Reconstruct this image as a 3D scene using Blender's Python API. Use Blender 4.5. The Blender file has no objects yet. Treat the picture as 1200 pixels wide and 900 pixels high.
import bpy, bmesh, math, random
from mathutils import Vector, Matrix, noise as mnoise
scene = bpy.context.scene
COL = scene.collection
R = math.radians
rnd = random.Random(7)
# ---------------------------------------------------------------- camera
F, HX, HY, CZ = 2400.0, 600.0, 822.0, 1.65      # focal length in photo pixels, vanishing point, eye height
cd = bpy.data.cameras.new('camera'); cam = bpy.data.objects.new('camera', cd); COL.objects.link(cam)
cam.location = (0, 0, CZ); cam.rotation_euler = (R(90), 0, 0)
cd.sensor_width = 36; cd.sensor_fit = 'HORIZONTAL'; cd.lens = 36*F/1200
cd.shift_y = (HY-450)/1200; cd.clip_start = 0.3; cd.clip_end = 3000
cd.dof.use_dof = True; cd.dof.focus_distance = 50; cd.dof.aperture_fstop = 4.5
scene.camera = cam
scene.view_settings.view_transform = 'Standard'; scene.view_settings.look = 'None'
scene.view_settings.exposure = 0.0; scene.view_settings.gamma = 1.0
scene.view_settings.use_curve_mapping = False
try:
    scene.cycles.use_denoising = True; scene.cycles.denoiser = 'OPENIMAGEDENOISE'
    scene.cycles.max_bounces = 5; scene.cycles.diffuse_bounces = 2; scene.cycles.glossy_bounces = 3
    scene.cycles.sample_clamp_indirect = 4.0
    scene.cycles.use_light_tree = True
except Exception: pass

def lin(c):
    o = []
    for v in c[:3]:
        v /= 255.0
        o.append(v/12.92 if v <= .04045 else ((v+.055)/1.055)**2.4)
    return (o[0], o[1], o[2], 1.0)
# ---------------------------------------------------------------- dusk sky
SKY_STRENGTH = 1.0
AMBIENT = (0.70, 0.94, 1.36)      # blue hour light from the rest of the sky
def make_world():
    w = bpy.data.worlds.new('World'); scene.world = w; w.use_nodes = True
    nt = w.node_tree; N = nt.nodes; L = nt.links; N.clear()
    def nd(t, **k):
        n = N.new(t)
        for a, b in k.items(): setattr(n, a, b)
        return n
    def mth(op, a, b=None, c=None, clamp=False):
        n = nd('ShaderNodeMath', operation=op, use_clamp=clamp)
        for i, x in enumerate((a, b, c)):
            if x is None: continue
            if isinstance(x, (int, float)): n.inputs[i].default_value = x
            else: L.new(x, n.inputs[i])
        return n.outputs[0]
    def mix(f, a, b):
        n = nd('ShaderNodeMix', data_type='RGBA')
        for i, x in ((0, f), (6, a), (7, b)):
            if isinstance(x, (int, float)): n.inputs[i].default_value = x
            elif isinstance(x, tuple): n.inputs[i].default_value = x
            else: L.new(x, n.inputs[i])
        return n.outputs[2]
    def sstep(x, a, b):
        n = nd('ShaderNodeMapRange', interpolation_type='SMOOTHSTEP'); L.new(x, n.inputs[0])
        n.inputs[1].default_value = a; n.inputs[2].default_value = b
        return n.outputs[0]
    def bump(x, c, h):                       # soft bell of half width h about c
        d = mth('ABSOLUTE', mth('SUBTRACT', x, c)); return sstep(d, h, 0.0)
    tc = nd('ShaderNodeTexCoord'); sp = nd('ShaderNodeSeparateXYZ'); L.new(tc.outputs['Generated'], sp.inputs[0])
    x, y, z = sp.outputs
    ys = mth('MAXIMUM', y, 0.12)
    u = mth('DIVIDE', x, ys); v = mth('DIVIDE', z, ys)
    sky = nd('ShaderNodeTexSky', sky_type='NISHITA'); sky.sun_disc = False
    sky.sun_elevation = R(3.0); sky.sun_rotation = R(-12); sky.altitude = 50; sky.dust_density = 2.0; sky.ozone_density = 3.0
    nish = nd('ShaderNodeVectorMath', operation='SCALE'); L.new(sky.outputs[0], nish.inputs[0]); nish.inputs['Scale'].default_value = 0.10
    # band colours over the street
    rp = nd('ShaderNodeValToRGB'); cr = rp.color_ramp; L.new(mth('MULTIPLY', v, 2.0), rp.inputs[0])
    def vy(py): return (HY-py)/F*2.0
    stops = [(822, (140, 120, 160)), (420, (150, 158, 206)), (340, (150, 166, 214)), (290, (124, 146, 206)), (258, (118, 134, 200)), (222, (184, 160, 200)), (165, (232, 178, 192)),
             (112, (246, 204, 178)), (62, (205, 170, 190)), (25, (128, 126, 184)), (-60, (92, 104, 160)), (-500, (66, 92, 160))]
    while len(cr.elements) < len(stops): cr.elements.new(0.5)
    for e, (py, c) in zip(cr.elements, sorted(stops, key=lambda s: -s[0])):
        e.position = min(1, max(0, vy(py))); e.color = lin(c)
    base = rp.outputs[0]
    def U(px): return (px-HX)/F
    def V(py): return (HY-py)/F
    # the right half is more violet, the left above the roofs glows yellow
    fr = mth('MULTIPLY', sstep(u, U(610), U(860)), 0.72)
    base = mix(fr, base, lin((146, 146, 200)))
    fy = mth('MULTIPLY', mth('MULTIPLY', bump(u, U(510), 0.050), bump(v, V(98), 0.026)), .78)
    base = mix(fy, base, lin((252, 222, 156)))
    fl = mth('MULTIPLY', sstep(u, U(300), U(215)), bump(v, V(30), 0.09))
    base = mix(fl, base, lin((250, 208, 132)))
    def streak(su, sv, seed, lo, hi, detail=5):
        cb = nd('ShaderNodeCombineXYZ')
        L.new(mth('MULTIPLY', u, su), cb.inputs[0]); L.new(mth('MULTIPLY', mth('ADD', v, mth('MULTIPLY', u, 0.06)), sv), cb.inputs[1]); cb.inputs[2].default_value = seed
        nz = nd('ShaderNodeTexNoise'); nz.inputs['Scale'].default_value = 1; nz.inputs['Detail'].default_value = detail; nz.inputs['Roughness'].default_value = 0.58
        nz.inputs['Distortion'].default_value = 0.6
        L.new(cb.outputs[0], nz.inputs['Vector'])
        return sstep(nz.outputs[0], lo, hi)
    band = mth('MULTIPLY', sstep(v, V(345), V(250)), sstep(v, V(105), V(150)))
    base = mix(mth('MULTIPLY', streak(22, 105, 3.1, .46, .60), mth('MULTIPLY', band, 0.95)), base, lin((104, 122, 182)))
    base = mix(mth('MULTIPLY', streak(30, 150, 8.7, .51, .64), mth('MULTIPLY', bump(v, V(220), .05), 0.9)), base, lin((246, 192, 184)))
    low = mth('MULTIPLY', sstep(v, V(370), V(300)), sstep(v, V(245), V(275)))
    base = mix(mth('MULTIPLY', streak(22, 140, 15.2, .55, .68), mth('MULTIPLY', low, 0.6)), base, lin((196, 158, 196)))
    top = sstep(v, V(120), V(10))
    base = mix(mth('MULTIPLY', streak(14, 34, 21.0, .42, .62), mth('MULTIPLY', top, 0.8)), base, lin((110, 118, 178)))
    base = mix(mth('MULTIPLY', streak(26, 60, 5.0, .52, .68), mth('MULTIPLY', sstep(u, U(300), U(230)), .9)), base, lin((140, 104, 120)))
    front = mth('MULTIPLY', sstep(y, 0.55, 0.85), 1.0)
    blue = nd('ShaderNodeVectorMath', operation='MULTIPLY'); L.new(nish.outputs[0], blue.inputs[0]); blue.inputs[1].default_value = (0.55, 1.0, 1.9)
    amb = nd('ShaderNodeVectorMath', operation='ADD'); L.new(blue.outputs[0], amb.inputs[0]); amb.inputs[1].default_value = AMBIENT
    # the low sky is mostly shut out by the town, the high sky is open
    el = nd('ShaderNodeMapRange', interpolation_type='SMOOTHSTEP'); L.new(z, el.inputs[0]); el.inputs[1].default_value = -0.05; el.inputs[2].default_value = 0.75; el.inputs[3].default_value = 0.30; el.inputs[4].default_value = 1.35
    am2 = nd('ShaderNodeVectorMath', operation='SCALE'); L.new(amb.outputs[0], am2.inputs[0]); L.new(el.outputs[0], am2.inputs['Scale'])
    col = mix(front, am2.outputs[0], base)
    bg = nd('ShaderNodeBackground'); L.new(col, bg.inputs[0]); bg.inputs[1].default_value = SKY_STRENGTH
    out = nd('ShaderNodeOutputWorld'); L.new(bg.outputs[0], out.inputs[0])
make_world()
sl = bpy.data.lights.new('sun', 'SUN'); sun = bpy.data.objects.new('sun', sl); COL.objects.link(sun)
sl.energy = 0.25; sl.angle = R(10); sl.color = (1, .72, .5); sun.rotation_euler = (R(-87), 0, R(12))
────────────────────
▸ **Written task**: Your answer should be exactly the lines of the data above, from the first through the line containing "except Exception: pass".

▸ **The solution**:
Reconstruct this image as a 3D scene using Blender's Python API. Use Blender 4.5. The Blender file has no objects yet. Treat the picture as 1200 pixels wide and 900 pixels high.
import bpy, bmesh, math, random
from mathutils import Vector, Matrix, noise as mnoise
scene = bpy.context.scene
COL = scene.collection
R = math.radians
rnd = random.Random(7)
# ---------------------------------------------------------------- camera
F, HX, HY, CZ = 2400.0, 600.0, 822.0, 1.65      # focal length in photo pixels, vanishing point, eye height
cd = bpy.data.cameras.new('camera'); cam = bpy.data.objects.new('camera', cd); COL.objects.link(cam)
cam.location = (0, 0, CZ); cam.rotation_euler = (R(90), 0, 0)
cd.sensor_width = 36; cd.sensor_fit = 'HORIZONTAL'; cd.lens = 36*F/1200
cd.shift_y = (HY-450)/1200; cd.clip_start = 0.3; cd.clip_end = 3000
cd.dof.use_dof = True; cd.dof.focus_distance = 50; cd.dof.aperture_fstop = 4.5
scene.camera = cam
scene.view_settings.view_transform = 'Standard'; scene.view_settings.look = 'None'
scene.view_settings.exposure = 0.0; scene.view_settings.gamma = 1.0
scene.view_settings.use_curve_mapping = False
try:
    scene.cycles.use_denoising = True; scene.cycles.denoiser = 'OPENIMAGEDENOISE'
    scene.cycles.max_bounces = 5; scene.cycles.diffuse_bounces = 2; scene.cycles.glossy_bounces = 3
    scene.cycles.sample_clamp_indirect = 4.0
    scene.cycles.use_light_tree = True
except Exception: pass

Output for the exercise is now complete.